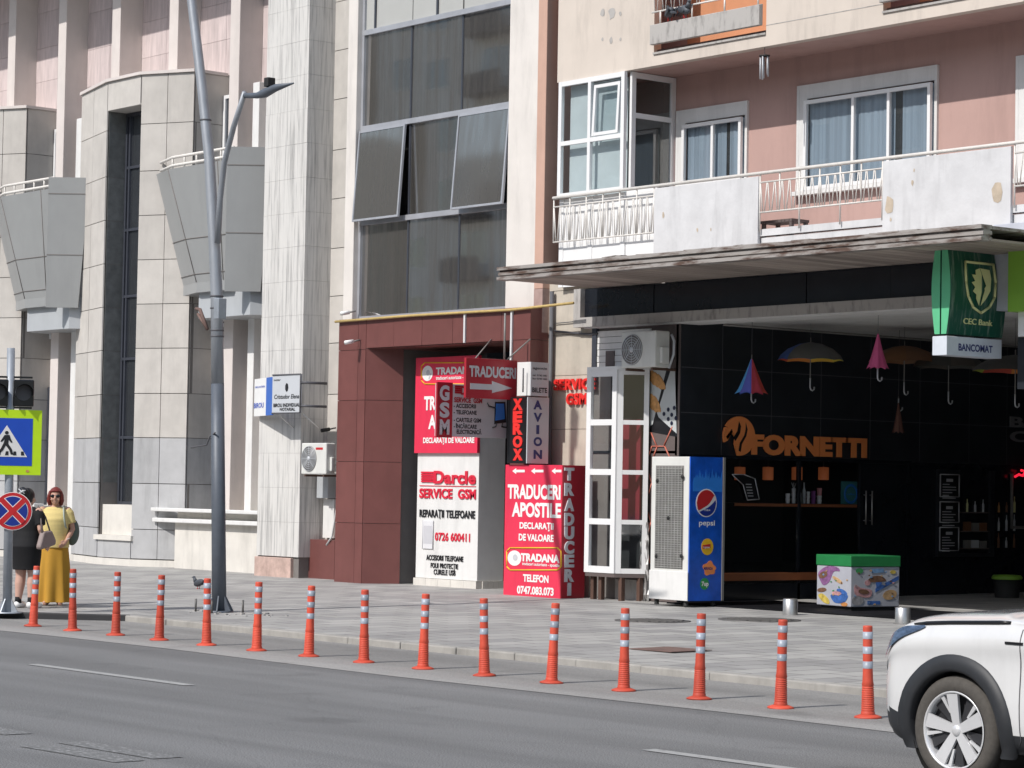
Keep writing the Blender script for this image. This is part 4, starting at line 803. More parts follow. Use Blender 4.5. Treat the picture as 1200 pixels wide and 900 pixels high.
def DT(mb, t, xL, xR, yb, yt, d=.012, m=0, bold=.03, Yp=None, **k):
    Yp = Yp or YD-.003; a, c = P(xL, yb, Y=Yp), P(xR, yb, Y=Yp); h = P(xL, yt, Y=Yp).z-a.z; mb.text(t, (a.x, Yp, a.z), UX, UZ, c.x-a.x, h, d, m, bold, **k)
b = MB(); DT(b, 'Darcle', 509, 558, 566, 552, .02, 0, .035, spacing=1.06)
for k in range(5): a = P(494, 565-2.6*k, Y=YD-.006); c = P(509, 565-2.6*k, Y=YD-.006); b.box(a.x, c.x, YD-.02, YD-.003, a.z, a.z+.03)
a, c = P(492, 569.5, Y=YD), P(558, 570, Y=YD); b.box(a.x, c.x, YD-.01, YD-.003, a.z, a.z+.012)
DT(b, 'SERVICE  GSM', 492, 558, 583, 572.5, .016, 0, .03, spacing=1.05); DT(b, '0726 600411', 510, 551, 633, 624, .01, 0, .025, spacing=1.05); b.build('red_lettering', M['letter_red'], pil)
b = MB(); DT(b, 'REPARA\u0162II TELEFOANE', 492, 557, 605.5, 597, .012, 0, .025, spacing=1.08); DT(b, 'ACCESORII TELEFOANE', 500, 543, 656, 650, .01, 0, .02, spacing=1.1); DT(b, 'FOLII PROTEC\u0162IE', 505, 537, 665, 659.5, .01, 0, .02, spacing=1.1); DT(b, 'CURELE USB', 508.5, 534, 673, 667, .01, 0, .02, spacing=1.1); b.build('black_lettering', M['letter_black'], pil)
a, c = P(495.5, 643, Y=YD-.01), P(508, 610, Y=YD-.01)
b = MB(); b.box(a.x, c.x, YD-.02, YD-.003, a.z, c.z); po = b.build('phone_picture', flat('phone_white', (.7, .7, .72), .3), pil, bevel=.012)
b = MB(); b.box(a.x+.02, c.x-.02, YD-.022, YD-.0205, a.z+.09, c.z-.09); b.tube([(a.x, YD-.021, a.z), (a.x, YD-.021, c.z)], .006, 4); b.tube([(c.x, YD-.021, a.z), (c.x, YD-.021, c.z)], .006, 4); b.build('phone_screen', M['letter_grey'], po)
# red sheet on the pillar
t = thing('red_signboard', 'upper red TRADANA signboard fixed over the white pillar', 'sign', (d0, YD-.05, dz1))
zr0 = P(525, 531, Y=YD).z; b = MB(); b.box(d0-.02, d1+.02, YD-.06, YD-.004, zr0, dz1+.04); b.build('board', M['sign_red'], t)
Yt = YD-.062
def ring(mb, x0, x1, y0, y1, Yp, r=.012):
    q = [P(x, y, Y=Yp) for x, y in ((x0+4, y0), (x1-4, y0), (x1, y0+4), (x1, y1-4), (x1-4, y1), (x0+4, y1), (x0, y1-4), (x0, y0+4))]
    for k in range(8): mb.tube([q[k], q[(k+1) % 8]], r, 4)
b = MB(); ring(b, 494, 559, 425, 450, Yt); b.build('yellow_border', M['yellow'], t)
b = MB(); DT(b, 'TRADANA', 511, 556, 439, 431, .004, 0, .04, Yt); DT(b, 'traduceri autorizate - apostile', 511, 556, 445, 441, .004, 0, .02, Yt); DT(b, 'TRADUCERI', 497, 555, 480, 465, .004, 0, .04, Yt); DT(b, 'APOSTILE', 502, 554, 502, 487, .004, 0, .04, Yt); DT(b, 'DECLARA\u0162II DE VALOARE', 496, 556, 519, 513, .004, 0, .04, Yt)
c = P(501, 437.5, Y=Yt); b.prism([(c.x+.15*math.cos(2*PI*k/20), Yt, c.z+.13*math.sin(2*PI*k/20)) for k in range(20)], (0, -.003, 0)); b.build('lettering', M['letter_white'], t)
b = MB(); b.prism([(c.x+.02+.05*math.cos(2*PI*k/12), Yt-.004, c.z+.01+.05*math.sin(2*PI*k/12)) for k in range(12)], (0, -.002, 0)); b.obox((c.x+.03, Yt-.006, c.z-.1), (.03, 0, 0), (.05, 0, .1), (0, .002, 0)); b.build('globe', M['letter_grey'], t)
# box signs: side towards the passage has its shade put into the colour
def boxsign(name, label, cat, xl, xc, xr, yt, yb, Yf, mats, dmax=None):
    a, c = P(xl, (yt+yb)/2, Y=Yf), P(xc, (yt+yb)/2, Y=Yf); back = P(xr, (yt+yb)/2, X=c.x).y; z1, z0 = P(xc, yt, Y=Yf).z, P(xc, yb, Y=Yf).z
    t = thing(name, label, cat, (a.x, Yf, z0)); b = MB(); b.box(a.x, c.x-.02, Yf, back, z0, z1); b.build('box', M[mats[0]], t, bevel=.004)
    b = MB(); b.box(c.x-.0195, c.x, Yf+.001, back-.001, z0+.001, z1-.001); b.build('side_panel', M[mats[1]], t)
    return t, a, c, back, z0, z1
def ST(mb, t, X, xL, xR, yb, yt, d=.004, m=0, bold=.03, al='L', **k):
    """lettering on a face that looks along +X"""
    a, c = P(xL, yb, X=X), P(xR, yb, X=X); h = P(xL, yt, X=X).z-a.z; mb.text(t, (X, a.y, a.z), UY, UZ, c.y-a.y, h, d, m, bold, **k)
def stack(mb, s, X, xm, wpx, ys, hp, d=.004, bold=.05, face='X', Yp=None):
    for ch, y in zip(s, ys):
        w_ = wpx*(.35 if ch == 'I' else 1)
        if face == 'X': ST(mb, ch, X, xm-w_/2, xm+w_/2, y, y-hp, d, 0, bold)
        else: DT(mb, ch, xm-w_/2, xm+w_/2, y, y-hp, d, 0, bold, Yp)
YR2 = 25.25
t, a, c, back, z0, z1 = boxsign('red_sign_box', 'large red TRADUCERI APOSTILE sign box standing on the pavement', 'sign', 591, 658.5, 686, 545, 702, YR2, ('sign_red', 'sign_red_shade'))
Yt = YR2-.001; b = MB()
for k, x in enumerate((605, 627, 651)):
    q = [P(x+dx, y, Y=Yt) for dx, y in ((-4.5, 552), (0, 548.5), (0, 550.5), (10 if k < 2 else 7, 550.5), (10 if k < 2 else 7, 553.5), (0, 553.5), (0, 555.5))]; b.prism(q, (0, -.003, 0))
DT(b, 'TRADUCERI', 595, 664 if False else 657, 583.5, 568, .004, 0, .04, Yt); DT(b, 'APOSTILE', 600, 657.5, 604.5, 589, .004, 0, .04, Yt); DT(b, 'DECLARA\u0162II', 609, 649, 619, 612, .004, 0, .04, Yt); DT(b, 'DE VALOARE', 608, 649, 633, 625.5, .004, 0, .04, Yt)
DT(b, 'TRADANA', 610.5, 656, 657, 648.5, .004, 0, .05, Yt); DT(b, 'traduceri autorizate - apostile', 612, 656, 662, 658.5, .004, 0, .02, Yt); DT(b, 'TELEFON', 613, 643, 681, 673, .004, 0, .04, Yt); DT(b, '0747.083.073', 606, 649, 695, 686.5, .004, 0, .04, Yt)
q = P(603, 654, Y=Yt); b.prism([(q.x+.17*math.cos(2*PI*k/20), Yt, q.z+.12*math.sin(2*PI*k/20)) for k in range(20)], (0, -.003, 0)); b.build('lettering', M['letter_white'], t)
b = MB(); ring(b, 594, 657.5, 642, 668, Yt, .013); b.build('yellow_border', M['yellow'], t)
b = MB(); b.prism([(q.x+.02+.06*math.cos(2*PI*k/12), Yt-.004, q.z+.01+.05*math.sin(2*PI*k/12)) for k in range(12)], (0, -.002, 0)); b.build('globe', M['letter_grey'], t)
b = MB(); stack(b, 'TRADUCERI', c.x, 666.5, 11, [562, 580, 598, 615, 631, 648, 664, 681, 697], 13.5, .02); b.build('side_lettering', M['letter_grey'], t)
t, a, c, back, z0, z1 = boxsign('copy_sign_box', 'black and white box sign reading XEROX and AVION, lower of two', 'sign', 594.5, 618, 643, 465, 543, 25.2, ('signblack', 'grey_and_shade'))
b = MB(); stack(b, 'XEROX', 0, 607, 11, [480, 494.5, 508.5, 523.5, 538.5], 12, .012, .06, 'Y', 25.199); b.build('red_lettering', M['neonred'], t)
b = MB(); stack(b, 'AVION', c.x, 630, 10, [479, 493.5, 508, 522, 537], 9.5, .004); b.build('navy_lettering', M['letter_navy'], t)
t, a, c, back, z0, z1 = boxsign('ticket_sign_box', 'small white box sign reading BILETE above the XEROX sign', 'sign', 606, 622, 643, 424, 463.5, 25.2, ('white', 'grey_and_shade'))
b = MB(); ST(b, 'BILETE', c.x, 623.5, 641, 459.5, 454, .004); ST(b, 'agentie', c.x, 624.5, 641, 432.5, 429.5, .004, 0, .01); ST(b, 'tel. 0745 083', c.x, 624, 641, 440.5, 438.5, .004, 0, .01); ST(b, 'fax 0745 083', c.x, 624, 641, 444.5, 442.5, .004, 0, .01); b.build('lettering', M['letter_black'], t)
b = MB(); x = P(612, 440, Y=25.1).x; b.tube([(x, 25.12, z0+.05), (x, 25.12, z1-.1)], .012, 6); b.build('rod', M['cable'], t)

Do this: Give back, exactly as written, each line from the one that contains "a, c = P(xl, (yt+yb)/2, Y=Yf), P(xc, (yt+yb)/2, Y=Yf);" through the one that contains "YR2 = 25.25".

Task answer:
    a, c = P(xl, (yt+yb)/2, Y=Yf), P(xc, (yt+yb)/2, Y=Yf); back = P(xr, (yt+yb)/2, X=c.x).y; z1, z0 = P(xc, yt, Y=Yf).z, P(xc, yb, Y=Yf).z
    t = thing(name, label, cat, (a.x, Yf, z0)); b = MB(); b.box(a.x, c.x-.02, Yf, back, z0, z1); b.build('box', M[mats[0]], t, bevel=.004)
    b = MB(); b.box(c.x-.0195, c.x, Yf+.001, back-.001, z0+.001, z1-.001); b.build('side_panel', M[mats[1]], t)
    return t, a, c, back, z0, z1
def ST(mb, t, X, xL, xR, yb, yt, d=.004, m=0, bold=.03, al='L', **k):
    """lettering on a face that looks along +X"""
    a, c = P(xL, yb, X=X), P(xR, yb, X=X); h = P(xL, yt, X=X).z-a.z; mb.text(t, (X, a.y, a.z), UY, UZ, c.y-a.y, h, d, m, bold, **k)
def stack(mb, s, X, xm, wpx, ys, hp, d=.004, bold=.05, face='X', Yp=None):
    for ch, y in zip(s, ys):
        w_ = wpx*(.35 if ch == 'I' else 1)
        if face == 'X': ST(mb, ch, X, xm-w_/2, xm+w_/2, y, y-hp, d, 0, bold)
        else: DT(mb, ch, xm-w_/2, xm+w_/2, y, y-hp, d, 0, bold, Yp)
YR2 = 25.25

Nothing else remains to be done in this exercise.